などと思っていましたが、それらも法律を学んでやっと理解できました。

そもそも、遺言は3種類のやり方があって遺言書の保管場所や証人の有無などそれぞれ異なるルールで運用されているます。なので、サスペンスドラマの設定にはおあつらえ向きで、偽造や書き換えができるもの(恐らく、自筆証書遺言)や、遺言の執行者(遺言書を読み上げるあの人)を定めた公正証書遺言(必須ではないけど、、、)、封をして中身を見ることができない秘密証書遺言があり、ドラマのシナリオに沿って使い分けていたんですね。こんなの一般人には理解できないし、その結果として遺言・相続ってなんか難しいってイメージになっちゃうんでしょう。

と、ここまで書いていよいよ本題。セミナーで知った新事実なんですが、これまで自筆証書遺言って自分で書くだけなので費用がかからず手軽だけど、本物かどうかの判断が難しくて信用できなぁ、って感じで思っていたんです。他の公正証書遺言や秘密証書遺言は、証人が立ち会って作られるので偽造はまず無理なので。

そんな自筆証書遺言の弱点を克服した新サービスを法務局がリリースしたんです。なんと、自筆証書遺言を50年間預かってくれて、データは150年間保存しておくってことらしいんです。しかも、たったの3,900円で!

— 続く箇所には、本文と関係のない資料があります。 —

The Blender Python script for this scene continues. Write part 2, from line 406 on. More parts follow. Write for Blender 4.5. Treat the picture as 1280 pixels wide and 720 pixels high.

公正証書遺言や秘密証書遺言は費用がお高くて(一般的には十数万円~数十万円)利用するのを躊躇すると思いますが、3,900円なら「安い」が強みだった自筆証書遺言のメリットはそのままです。さらに、遺言を書いた人が亡くなったら親族にお知らせしてくれる通知サービスもあり、自筆証書遺言の弱点だった「秘密にし過ぎて遺言書が誰にも発見されなかった」なんてこともありません。いいこと尽くめです。

財産って、これまで頑張って働いて築いたいわゆる「生きた証」の一部だと思うんです。なので、死後に自分の意思を気軽に残せるこの新サービスは、とてもよくできた制度なんじゃないかと思います。

是非一度検討してみては。。。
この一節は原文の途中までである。